Call us all kinds of names, if you will, but one thing we're not is bad losers. No wonder Indians are among the happiest people in the world. Winning or losing, we take it all in our stride.

india Updated: Oct 17, 2010 21:39 IST

Call us all kinds of names, if you will, but one thing we're not is bad losers. No wonder Indians are among the happiest people in the world. Winning or losing, we take it all in our stride.

Some might argue against such non-aggressive acceptance of defeat and its corrosive, long-term effect on our national killer instinct, but we can be as gracious in victory as after a thorough pasting.

This is something that can't be said, at least not with any credible conviction, about certain others.

Now if all of Ricky Ponting's glowering and his miffed refusal to provide V V S Laxman with a runner in the second Test match were not enough, there's the curious matter of a suicidal washing machine hurling itself from the eighth floor of the Commonwealth Games Village along with other random acts of vandalism that followed the very same Test.

Two things stand out here.

One, despite all the earlier brouhaha over the supposedly iffy and under-equipped Games Village, it certainly wasn't the machine's wash cycle that had anything to do with it.

Two, golden bounties aside, it is still cricket that makes some hearts tick. How else would you explain the strange wreckage that followed Sachin Tendulkar's 49th ton on the way to India's clean sweep of the recent Test series?

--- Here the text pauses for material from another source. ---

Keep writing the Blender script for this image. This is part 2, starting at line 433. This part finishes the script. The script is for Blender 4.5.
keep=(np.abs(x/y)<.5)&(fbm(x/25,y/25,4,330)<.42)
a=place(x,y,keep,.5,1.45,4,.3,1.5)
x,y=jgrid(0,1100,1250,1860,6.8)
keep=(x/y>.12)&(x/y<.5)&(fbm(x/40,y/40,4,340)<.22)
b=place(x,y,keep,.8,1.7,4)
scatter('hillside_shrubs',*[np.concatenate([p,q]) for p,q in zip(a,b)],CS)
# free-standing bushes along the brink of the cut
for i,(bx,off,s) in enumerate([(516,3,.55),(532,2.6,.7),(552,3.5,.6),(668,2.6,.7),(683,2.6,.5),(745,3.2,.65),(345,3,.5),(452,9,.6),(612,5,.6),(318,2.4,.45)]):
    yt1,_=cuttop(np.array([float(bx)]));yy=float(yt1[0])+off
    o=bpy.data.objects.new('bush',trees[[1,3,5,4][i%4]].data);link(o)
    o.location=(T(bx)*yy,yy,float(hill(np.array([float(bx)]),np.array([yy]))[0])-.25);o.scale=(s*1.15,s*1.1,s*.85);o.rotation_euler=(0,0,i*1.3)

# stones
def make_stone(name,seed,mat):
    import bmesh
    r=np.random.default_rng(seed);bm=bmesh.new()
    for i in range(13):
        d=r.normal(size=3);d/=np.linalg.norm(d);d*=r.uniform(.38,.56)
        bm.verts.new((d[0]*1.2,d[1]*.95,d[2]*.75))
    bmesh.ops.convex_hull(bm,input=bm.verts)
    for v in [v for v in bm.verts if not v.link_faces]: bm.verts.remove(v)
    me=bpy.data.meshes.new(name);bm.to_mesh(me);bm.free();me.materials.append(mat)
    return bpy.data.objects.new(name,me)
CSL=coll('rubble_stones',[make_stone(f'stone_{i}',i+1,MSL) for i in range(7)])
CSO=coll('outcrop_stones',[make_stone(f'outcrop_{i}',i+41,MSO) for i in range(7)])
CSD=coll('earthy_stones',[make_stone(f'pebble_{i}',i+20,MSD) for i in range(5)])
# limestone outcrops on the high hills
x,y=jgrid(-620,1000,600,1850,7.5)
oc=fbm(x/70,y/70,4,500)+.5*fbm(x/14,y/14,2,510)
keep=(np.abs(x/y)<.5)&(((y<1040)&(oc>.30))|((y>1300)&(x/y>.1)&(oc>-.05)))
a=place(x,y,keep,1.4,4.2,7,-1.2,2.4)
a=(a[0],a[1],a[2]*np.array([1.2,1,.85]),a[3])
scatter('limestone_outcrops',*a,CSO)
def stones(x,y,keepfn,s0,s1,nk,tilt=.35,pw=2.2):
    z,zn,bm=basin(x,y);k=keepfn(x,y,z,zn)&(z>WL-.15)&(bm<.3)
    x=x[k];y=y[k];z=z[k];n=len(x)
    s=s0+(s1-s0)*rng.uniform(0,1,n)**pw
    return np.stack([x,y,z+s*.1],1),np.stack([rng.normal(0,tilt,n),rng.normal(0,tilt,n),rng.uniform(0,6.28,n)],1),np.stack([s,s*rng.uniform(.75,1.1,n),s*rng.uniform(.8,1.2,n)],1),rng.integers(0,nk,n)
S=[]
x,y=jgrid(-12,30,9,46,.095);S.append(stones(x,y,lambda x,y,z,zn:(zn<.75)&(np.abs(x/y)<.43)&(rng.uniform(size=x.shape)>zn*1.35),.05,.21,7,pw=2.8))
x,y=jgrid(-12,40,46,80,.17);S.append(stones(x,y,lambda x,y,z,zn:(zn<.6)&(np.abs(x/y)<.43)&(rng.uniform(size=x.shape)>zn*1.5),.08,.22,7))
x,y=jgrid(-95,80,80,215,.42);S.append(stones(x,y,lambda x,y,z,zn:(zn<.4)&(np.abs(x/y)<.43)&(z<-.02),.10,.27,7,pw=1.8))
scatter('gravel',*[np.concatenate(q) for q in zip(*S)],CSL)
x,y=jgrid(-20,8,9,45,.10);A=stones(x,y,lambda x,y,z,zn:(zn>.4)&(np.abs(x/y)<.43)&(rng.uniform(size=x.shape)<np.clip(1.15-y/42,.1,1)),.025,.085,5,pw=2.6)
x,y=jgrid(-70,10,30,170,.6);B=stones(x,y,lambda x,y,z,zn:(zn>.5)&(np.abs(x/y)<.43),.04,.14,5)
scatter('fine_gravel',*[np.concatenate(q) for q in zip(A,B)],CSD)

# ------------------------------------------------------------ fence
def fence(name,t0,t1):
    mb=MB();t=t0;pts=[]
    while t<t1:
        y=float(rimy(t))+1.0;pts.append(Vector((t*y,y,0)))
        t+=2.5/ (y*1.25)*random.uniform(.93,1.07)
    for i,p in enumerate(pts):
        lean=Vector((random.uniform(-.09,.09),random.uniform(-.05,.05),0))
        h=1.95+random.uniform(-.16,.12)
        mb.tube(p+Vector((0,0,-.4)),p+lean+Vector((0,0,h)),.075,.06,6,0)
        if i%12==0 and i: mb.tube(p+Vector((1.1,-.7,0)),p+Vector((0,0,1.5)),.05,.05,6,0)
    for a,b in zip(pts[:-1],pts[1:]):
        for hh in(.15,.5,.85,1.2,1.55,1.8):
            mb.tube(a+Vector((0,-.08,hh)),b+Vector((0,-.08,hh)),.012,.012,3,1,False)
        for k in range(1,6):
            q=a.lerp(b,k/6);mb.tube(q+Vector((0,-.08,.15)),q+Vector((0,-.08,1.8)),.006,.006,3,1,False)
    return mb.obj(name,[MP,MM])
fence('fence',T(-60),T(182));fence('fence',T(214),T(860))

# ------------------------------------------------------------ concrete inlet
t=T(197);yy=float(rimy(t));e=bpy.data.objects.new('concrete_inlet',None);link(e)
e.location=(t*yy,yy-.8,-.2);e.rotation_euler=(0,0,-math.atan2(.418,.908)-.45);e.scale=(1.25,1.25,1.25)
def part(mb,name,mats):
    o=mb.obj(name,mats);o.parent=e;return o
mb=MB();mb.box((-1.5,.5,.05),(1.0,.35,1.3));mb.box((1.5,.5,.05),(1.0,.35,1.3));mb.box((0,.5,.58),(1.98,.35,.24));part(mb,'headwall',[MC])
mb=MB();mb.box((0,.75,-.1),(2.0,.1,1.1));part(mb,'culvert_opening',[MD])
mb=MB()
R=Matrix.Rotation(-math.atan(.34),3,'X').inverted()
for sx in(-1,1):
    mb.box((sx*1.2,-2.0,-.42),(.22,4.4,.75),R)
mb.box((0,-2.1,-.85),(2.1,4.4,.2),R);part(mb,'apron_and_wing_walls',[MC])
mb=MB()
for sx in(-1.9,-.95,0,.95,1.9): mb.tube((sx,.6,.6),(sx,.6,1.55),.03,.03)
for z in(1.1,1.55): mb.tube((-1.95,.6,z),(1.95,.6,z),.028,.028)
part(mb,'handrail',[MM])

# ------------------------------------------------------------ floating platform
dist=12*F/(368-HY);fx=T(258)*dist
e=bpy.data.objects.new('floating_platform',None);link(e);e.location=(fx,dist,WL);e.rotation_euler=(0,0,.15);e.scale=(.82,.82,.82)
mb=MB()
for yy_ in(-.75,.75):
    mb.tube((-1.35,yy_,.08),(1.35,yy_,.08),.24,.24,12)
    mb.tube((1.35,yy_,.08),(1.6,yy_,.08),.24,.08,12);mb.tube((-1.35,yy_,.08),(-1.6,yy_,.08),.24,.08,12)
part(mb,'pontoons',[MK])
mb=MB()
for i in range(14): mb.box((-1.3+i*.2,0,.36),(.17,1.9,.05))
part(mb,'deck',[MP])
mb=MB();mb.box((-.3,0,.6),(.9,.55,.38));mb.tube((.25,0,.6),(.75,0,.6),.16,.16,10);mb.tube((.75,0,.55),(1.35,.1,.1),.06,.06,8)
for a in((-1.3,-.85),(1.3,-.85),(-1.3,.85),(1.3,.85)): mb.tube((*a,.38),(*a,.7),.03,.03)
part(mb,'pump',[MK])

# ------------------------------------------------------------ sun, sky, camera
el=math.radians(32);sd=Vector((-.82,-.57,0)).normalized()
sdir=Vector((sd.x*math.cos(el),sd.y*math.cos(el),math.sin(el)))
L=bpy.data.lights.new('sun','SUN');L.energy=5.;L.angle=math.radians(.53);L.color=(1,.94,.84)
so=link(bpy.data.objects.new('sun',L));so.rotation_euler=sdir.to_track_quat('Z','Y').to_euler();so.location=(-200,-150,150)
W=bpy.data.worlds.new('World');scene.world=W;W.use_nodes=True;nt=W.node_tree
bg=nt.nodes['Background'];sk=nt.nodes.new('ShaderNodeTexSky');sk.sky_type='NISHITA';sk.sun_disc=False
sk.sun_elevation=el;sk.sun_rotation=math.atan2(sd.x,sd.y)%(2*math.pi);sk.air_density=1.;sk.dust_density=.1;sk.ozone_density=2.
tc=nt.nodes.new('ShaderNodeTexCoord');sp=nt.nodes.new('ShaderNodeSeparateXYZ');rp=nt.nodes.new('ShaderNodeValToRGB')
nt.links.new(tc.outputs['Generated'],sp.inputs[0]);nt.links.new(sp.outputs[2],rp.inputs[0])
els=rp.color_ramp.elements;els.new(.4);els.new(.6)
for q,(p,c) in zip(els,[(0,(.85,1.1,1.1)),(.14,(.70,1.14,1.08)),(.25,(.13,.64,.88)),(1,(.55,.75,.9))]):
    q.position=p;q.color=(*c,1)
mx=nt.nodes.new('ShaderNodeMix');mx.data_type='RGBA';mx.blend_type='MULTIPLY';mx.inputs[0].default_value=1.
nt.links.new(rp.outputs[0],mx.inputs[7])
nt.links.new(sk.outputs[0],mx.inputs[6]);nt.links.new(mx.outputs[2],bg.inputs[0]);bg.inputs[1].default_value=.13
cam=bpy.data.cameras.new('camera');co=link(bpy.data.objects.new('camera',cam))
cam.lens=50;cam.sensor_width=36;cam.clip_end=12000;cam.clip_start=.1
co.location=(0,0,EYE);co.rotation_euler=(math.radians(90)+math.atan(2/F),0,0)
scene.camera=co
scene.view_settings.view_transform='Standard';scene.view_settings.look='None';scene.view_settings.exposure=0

Well, regime change is never easy and as various Indian sports and their stars begin usurping thrones warmed by long-reigning behinds, we'll do well to learn to be gracious in victory, while watching out for those sour grapes being hurled in our direction. That shouldn't be too tough for us underdogs.

After all we've been sitting on the bench and awaiting our turn long enough to have watched the world from the other side. Now if only some of the others would learn to get comfortable on that hard old bench.